Effects of cryogenic thermal cycling treatment on microstructure, mechanical properties and residual stress of selective laser melted AlSi10Mg alloy

Cryogenic thermal cycling (CTC), a pivotal heat treatment technology for metallic materials, holds promising potential for application in additive manufacturing alloys to improve mechanical properties and reduce residual stress. In this study, the microstructural evolution of selective laser melted AlSi10Mg alloy during CTC treatments, which were conducted at temperatures of −160 °C and 160 °C sequentially, was investigated. Meanwhile, the mechanical properties and residual stress in both the as-built and CTC-treated specimens were also evaluated using microhardness, tensile, and Raman spectroscopy testing. Results indicate that CTC treatment does not have significantly impact on the morphologies of melt pools and eutectic Si networks.

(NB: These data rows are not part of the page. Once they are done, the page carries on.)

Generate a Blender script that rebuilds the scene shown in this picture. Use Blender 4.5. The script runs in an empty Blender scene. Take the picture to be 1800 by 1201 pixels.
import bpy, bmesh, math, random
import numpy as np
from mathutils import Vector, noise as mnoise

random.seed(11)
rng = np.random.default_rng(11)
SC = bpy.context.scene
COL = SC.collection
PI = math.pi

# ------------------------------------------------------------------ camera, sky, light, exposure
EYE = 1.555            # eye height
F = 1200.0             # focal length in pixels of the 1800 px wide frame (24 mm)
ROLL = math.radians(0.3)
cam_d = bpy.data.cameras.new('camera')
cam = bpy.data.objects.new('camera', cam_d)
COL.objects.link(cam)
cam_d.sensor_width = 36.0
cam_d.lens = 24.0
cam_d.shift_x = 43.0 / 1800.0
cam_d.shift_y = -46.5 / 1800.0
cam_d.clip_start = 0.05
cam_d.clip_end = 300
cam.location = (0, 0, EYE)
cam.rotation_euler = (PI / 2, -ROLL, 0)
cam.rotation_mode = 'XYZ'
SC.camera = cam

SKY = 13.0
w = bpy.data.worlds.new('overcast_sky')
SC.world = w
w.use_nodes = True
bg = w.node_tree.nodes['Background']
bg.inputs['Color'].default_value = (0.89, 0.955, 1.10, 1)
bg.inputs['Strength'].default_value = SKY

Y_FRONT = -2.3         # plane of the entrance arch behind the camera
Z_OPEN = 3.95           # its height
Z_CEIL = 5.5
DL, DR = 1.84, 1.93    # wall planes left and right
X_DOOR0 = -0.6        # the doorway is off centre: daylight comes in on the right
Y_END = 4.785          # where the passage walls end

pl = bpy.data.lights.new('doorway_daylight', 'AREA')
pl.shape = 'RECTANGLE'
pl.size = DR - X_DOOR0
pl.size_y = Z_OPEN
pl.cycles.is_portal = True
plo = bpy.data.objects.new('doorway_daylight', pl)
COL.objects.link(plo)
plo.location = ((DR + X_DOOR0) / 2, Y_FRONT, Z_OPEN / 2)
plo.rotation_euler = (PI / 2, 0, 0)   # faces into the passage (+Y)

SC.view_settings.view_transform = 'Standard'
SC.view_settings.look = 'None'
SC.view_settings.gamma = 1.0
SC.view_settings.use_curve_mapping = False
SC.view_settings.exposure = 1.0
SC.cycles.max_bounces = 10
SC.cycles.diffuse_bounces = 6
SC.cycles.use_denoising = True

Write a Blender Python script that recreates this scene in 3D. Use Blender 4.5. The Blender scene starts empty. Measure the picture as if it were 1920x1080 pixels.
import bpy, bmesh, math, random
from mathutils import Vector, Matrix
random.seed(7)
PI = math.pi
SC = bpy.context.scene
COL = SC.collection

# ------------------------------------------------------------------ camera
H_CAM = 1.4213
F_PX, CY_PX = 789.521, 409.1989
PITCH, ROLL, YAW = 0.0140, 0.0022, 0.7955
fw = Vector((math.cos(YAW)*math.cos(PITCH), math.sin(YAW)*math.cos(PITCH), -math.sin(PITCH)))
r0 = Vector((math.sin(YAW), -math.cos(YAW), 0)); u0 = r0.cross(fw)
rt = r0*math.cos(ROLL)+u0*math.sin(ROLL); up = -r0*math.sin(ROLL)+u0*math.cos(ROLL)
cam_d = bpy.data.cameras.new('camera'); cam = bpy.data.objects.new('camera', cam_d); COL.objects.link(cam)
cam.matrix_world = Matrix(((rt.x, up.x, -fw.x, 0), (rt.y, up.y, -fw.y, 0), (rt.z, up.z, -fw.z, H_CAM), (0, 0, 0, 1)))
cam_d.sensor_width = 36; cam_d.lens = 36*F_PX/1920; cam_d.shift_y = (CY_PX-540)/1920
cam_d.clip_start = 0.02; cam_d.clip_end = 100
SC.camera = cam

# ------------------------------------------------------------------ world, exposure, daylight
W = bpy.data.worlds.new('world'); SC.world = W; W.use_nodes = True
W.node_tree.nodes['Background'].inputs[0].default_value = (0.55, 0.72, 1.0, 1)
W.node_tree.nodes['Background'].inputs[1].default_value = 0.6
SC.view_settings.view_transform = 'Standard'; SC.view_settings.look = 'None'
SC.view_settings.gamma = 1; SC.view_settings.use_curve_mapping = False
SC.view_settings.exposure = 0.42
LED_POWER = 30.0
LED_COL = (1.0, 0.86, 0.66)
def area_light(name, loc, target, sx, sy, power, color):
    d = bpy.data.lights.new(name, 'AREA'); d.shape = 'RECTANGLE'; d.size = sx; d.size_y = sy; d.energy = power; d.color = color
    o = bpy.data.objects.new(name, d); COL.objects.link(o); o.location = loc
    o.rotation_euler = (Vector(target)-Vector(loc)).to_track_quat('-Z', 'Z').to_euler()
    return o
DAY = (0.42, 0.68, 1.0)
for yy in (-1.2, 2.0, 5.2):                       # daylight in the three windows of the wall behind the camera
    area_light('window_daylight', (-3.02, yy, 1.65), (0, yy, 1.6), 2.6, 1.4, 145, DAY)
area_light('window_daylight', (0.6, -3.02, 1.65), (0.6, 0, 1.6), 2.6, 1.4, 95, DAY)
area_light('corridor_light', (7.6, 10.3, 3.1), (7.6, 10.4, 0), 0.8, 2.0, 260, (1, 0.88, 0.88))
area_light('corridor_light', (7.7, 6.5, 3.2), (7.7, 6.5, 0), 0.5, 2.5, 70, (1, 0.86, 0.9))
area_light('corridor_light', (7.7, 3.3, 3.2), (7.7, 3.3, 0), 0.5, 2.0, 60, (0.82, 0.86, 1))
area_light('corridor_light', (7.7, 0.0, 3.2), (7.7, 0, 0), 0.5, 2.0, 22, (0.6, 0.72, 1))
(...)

However, it does promote the precipitation of Si phases and the formation of atomic clusters in alloy. Realizing a 3 %–8 % enhancement in the microhardness of alloy along with increases of 4 % and 13 % in ultimate tensile strength and yield strength, respectively. Furthermore, a substantial reduction of 71 % in residual stress is obtained in comparison to the as-built condition. With an increase in the number of CTC cycles, the quantity of precipitates increases notably, and the enhancement of mechanical properties intensifies. However, no marked variation is detected in the residual stress levels.